Monday, January 10, 2011

42 lines

After living in this fair city for over three years, it is a little embarrassing to admit that Saturday 8th January, 2011, was my first visit to the Gutenberg Museum. Visitors have such a lovely way of encouraging one to get out and about.

I had visited the print workshop for a language school excursion last year and had thoroughly enjoyed inking, rolling, rubbing, type-setting and pulling levers to transfer designs and words onto paper (see some of my handiwork below).




The museum is quite impressive - there were demonstrations of a Gutenberg-style press and an old school newspaper cylinder press, exhibits on books from the Middle Ages and the Renaissance, printing presses throughout the ages and sections on paper making and book binding. The jewels, of course, are two copies of the Gutenberg Bible, (one complete copy and one old testament - vol. 1). These 42 line wonders of the 13th Century are quite beautiful works of art as well as a stunning technological advance.

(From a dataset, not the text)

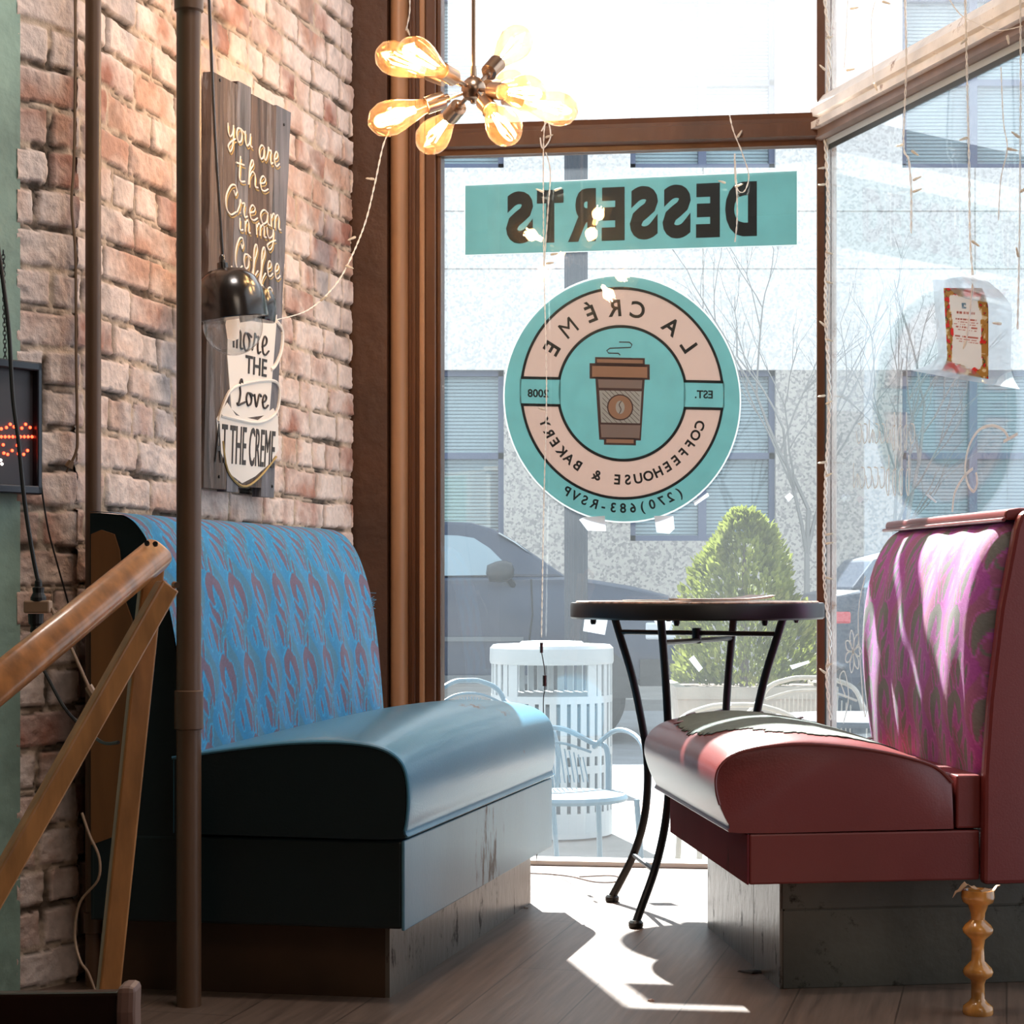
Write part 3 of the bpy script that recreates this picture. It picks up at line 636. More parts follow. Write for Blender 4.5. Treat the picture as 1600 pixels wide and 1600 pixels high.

So, thank you Herr Gensfleisch, I can't imagine a world without the printed word.

3 comments:

jb said...

That's speedy, Hel. Took us about 20 years...

Kate said...

I agree; the world with the printed word has opened up vistas. But, I fear that the internet will outprint the wonderful world of letters.

Genie -- Paris and Beyond said...

I do not think that I knew exactly where (in Germany) this museum might be. Glad that you did not wait as long as JB...

I am training my descendents the power of the written (hand-written) word with letters, treasure hunts, thank-you notes, etc. It may also be much of a Suthun thing (ask JB for translation).